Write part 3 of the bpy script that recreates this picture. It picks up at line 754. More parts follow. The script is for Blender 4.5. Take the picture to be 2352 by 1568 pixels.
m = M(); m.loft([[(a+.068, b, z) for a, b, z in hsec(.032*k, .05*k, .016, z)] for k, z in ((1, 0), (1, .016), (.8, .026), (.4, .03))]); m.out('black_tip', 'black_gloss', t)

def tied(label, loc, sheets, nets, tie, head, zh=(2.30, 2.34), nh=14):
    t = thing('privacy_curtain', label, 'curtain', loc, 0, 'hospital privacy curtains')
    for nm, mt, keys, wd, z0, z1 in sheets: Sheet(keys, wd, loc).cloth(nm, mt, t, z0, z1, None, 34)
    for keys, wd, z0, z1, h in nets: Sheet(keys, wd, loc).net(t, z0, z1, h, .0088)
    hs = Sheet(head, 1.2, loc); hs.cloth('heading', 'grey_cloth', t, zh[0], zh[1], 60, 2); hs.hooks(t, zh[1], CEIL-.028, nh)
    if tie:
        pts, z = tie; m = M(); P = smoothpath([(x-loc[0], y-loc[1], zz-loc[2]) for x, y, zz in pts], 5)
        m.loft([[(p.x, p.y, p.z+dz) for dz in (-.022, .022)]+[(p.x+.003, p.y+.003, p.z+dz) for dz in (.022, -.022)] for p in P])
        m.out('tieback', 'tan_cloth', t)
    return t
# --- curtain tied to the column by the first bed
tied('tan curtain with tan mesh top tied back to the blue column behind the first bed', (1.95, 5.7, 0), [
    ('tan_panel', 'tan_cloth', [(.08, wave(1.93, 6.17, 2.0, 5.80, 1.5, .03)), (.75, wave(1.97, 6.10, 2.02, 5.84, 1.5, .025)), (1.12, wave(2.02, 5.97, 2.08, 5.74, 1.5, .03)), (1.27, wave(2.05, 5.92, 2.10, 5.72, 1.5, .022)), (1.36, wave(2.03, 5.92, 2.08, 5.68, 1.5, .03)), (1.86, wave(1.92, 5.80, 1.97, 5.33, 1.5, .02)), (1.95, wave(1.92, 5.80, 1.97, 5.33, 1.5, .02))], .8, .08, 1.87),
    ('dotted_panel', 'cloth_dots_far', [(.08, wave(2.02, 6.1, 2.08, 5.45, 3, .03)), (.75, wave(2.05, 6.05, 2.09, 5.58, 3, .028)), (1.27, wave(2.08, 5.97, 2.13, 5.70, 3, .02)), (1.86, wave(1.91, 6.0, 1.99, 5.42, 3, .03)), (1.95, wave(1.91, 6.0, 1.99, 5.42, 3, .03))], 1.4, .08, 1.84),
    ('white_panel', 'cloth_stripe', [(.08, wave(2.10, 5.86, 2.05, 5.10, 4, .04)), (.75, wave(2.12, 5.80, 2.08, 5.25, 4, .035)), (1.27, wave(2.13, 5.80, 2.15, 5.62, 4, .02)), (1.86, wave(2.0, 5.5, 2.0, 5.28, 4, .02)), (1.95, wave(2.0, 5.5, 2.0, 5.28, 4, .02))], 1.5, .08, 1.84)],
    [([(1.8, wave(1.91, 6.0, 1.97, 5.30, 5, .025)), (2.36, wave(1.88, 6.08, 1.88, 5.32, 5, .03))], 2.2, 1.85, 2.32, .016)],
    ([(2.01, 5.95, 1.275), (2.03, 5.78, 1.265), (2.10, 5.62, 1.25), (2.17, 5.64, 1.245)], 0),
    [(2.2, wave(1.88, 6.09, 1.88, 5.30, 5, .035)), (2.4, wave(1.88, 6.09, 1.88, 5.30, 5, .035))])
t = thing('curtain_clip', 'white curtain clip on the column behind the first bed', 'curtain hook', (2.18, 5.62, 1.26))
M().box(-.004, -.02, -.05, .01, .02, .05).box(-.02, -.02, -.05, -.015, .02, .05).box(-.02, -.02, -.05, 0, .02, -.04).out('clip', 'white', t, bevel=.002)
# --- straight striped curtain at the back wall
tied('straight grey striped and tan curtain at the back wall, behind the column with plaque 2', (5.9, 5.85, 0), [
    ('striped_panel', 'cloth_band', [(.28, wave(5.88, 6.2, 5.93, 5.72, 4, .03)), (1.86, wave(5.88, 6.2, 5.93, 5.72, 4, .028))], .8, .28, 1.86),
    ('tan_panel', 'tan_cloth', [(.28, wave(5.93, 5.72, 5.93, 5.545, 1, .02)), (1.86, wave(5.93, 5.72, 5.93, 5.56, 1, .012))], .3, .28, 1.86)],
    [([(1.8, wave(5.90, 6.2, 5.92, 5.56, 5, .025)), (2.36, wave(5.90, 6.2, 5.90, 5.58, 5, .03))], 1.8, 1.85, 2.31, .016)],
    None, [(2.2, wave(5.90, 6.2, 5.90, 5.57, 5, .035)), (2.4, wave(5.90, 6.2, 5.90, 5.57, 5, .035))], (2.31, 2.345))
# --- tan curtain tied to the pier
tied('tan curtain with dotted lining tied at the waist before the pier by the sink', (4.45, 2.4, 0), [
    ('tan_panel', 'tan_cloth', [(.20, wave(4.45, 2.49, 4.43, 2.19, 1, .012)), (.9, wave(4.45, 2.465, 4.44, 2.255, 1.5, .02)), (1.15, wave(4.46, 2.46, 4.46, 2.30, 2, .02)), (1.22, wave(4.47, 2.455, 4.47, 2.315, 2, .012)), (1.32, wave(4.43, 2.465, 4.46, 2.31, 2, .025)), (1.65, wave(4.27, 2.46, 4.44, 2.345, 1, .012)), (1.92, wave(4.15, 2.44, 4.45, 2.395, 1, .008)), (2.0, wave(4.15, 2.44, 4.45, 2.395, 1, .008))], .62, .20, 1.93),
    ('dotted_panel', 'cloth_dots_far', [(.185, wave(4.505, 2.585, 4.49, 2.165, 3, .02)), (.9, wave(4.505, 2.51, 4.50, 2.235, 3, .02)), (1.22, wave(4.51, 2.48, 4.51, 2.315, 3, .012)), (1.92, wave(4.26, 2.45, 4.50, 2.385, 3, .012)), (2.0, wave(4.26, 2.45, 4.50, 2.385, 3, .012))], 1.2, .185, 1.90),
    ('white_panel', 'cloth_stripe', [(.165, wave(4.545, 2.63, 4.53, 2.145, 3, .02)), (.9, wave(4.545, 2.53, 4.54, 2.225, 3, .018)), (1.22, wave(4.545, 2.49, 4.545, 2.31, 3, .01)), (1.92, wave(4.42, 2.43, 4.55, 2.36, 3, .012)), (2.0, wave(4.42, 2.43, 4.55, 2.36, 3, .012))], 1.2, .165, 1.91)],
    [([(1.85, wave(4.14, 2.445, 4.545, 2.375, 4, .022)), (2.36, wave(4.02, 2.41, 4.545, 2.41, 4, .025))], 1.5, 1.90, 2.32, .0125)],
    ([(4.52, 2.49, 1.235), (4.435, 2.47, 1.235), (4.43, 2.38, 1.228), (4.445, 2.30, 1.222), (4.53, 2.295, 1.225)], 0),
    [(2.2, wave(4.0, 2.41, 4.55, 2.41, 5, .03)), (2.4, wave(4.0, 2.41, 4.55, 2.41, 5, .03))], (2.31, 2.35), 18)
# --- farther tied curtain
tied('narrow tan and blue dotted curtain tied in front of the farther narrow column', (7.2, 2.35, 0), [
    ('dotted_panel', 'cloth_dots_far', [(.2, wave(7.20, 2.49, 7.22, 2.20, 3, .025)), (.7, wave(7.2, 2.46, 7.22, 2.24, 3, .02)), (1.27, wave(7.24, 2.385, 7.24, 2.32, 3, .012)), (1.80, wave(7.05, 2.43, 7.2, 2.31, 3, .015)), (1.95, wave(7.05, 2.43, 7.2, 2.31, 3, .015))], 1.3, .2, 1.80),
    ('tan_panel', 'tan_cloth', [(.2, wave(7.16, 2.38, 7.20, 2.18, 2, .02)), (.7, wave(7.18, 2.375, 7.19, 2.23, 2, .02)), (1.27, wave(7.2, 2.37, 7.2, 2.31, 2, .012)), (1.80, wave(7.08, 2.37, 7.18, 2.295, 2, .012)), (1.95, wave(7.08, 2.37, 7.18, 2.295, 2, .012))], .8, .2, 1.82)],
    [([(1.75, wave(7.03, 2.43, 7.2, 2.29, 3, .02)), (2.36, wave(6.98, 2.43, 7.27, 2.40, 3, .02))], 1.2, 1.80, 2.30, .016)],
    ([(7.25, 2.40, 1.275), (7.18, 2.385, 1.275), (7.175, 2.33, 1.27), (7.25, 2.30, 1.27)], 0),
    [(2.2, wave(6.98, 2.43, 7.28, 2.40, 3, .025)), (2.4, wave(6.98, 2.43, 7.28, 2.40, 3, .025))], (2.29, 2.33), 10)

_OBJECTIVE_
Produce the lines from the top of the listing through the "m = M(); m.loft([[(a+.068, b, z)" line exactly as they appear, with no additional output.

_THE SOLUTION_
Write part 3 of the bpy script that recreates this picture. It picks up at line 754. More parts follow. The script is for Blender 4.5. Take the picture to be 2352 by 1568 pixels.
m = M(); m.loft([[(a+.068, b, z) for a, b, z in hsec(.032*k, .05*k, .016, z)] for k, z in ((1, 0), (1, .016), (.8, .026), (.4, .03))]); m.out('black_tip', 'black_gloss', t)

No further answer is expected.